▶ _Exercise requirements_: Collect each line of the entries that holds the string "this".

Rows from a 3D scene dataset:
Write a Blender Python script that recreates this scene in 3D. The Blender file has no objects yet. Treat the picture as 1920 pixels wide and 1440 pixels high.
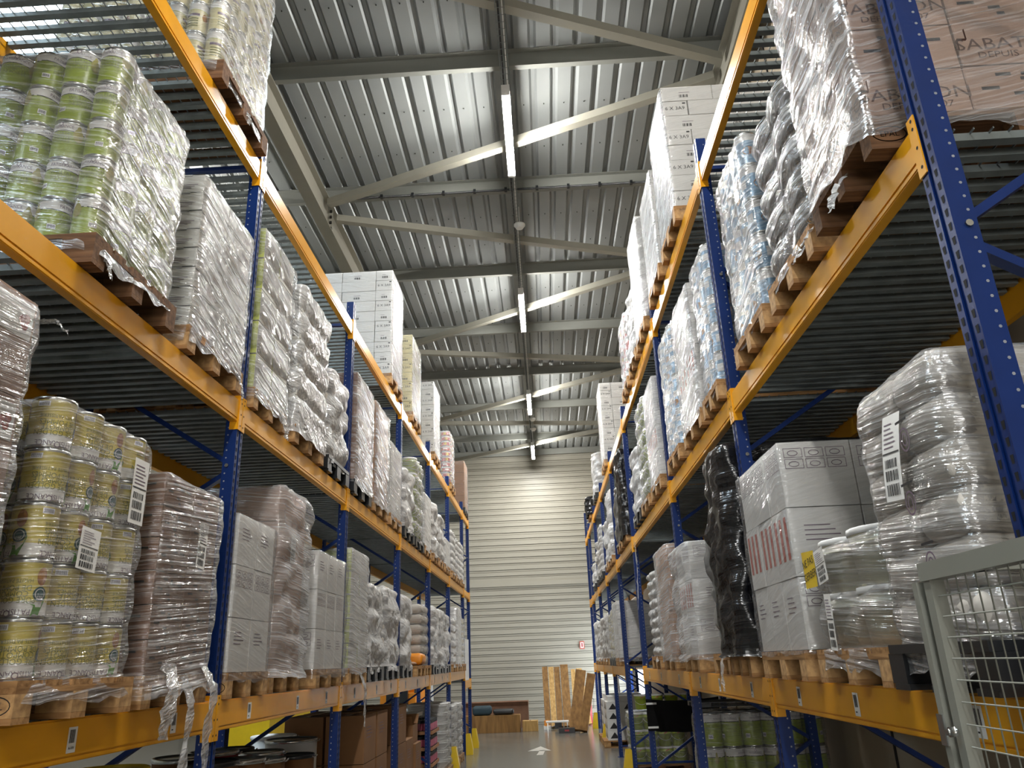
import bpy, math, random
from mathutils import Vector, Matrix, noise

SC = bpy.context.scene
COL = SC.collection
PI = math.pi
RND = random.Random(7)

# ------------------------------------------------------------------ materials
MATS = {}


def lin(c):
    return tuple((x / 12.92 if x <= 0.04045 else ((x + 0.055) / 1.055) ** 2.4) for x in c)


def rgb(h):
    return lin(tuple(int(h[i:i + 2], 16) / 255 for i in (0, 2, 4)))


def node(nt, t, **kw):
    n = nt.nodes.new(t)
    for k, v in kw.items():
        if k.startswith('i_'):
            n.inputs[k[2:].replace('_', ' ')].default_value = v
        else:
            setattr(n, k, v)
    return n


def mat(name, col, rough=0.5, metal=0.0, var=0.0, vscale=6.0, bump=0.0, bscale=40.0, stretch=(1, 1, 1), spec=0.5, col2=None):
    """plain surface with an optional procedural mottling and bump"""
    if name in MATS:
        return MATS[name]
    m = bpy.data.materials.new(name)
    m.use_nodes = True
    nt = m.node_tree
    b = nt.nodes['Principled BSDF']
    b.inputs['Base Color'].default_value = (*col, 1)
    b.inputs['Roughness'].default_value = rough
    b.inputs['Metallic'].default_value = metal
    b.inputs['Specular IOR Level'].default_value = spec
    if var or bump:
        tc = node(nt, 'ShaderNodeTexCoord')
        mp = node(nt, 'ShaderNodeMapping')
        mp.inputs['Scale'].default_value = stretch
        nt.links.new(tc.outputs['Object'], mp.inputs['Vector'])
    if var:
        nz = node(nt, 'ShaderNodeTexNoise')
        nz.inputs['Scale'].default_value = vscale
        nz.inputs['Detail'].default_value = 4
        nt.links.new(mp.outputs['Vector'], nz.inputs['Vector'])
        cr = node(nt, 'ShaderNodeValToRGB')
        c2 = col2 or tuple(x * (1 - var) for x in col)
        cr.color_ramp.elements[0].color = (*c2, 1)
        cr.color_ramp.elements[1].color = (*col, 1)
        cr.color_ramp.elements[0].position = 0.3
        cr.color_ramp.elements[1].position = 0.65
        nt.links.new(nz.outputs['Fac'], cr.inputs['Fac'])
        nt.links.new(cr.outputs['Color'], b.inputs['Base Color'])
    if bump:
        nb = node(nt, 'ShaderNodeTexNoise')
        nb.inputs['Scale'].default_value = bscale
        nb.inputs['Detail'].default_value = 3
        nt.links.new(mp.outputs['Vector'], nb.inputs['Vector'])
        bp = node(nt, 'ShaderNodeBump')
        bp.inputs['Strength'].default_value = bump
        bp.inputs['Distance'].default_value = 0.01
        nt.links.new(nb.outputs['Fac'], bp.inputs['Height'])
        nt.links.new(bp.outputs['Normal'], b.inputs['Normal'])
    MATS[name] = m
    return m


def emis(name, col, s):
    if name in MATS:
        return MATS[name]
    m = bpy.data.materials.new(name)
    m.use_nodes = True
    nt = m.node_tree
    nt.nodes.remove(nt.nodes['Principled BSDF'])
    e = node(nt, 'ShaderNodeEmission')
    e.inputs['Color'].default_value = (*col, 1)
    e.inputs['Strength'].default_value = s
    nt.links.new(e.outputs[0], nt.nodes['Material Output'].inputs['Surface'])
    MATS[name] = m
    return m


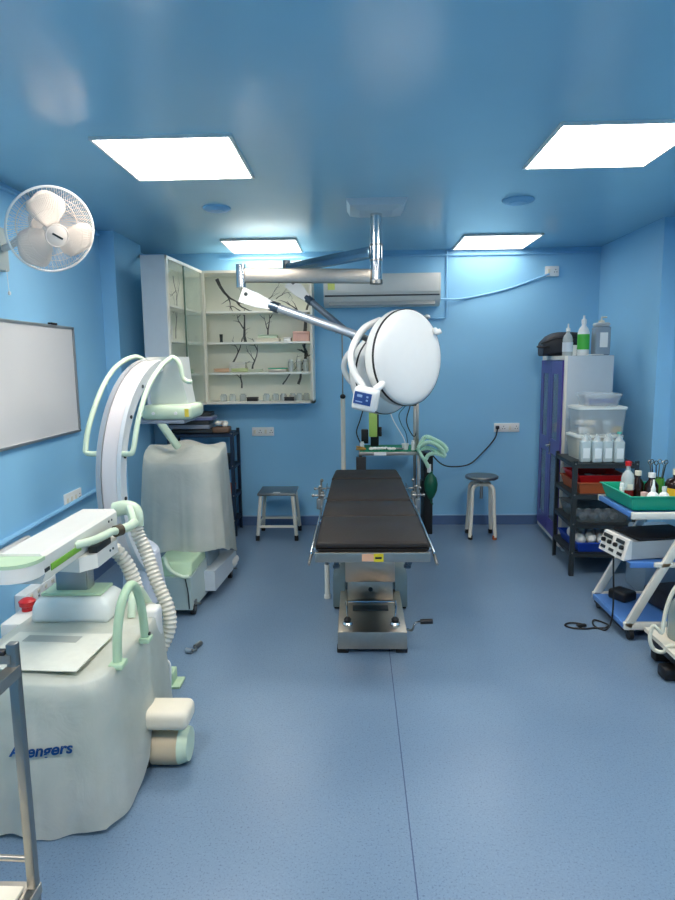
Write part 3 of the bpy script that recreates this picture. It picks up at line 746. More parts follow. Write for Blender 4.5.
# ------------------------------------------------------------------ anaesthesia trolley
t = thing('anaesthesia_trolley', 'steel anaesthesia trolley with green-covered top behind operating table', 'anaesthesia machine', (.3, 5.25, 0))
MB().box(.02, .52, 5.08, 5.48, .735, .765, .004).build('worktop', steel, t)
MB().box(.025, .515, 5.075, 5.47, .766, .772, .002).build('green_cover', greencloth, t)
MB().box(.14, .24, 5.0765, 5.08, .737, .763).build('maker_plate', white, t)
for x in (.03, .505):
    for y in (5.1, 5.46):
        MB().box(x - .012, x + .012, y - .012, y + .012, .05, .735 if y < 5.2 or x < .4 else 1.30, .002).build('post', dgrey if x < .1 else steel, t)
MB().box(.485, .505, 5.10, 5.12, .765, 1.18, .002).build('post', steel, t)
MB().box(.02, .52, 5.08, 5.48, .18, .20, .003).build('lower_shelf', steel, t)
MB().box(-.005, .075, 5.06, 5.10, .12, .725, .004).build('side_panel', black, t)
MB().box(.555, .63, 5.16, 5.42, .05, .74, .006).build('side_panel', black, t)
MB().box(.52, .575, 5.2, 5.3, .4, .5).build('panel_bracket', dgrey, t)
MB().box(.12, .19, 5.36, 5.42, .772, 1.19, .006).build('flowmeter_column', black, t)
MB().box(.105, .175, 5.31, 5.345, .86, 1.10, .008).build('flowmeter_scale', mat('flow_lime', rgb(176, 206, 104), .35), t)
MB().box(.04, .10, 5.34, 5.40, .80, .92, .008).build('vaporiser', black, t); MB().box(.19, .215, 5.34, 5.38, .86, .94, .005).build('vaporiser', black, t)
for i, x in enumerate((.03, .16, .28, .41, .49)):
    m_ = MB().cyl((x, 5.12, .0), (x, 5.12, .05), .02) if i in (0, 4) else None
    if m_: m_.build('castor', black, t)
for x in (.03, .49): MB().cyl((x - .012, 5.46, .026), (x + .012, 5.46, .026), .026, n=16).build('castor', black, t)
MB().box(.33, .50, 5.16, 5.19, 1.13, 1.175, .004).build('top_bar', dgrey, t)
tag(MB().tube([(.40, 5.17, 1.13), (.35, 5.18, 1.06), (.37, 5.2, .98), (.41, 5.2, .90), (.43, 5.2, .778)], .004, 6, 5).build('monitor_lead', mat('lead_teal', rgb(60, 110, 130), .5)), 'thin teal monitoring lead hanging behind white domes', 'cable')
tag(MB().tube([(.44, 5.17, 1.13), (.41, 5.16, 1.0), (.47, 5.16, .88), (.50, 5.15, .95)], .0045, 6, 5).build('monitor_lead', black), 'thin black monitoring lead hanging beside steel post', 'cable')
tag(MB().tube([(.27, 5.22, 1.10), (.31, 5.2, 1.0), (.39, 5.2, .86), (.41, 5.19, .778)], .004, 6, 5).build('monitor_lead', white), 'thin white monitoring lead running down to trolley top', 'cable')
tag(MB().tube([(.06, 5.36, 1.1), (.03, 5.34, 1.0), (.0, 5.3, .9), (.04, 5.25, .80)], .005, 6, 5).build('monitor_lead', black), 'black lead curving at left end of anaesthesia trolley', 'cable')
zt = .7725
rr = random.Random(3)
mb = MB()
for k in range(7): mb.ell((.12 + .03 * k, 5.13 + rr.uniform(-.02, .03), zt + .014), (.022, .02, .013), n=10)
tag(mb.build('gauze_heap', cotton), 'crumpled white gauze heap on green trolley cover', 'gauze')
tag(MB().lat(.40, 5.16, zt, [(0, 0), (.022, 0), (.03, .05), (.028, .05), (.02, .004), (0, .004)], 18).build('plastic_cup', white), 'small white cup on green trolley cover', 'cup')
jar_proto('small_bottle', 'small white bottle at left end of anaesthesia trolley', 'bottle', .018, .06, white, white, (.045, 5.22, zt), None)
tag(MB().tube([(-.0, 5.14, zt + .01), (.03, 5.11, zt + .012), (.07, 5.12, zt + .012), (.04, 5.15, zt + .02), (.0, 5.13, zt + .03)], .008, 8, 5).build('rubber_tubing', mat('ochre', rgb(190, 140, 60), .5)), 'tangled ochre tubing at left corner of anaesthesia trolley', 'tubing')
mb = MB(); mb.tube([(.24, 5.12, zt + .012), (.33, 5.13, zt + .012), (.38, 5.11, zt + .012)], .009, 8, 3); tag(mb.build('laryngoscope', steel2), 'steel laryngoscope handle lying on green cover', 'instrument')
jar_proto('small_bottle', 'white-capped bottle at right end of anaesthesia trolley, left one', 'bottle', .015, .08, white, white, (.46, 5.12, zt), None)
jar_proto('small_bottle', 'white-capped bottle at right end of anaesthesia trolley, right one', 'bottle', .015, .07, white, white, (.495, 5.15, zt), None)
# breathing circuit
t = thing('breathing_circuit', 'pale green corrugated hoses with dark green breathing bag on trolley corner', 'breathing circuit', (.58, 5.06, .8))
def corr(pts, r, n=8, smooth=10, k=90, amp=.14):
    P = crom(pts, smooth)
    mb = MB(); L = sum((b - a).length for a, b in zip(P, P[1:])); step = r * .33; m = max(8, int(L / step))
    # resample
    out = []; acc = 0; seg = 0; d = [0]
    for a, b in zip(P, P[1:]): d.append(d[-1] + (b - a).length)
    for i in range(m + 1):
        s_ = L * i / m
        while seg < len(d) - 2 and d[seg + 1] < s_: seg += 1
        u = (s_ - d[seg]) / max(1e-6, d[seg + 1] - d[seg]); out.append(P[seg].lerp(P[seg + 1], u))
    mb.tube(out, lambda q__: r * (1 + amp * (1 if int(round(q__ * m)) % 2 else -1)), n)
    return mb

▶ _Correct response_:
Write a Blender Python script that recreates this scene in 3D. The Blender file has no objects yet. Treat the picture as 1920 pixels wide and 1440 pixels high.
Write part 3 of the bpy script that recreates this picture. It picks up at line 746. More parts follow. Write for Blender 4.5.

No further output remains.